Since this is true for all $x\in X$ we have that $x-A^{*}Ax=0$ for all $x\in X$ , which means that $x=A^{*}Ax$ for all $x\in X$ . Therfore, we must have $A^{*}A=I$ . Additionally, since the operator is unitary, we find that for any $x,y\in X$ we have that $\left|\right|Ax-Ay\left|\right|=\left|\right|A(x-y)\left|\right|=\left|\right|x-y\left|\right|$ . So $x=y$ if and only if $Ax=Ay$ , implying that $A$ is one-to-one. Since $\mathcal{R}\left(A\right)=X$ , then $A$ is onto as well. Thus, $A$ is invertible, which means $A^{-1}A=I$ . So $A^{-1}A=I=A^{*}A$ , and therefore $A^{-1}=A^{*}$ . The result is that $A$ is unitary.

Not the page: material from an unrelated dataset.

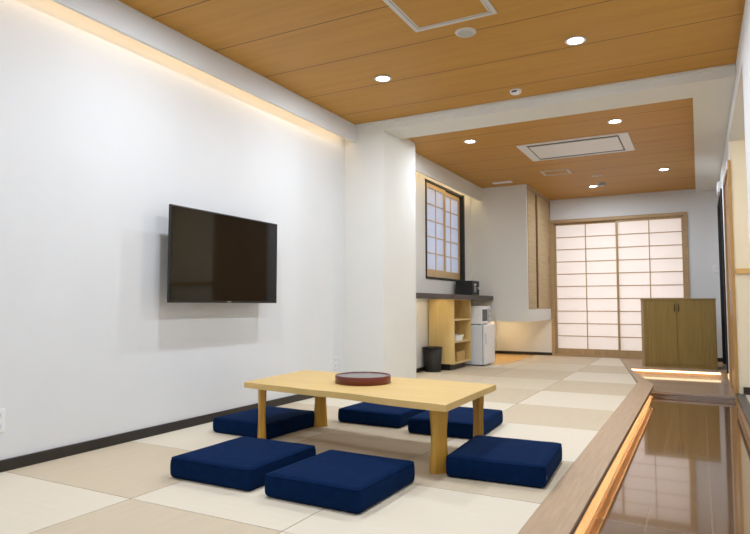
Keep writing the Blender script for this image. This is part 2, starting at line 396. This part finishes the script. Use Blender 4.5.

We have shown that if $\mathcal{R}\left(A\right)=X$ and $\left|\right|Ax\left|\right|=\left|\right|x\left|\right|$ for all $x\in X$ , then $A\in B(X,X)$ is unitary.

Corollary 4 If $X$ is finite-dimensional, then $A$ is unitary if and only if $\left|\right|Ax\left|\right|=\left|\right|x\left|\right|$ for all $x\in X$ .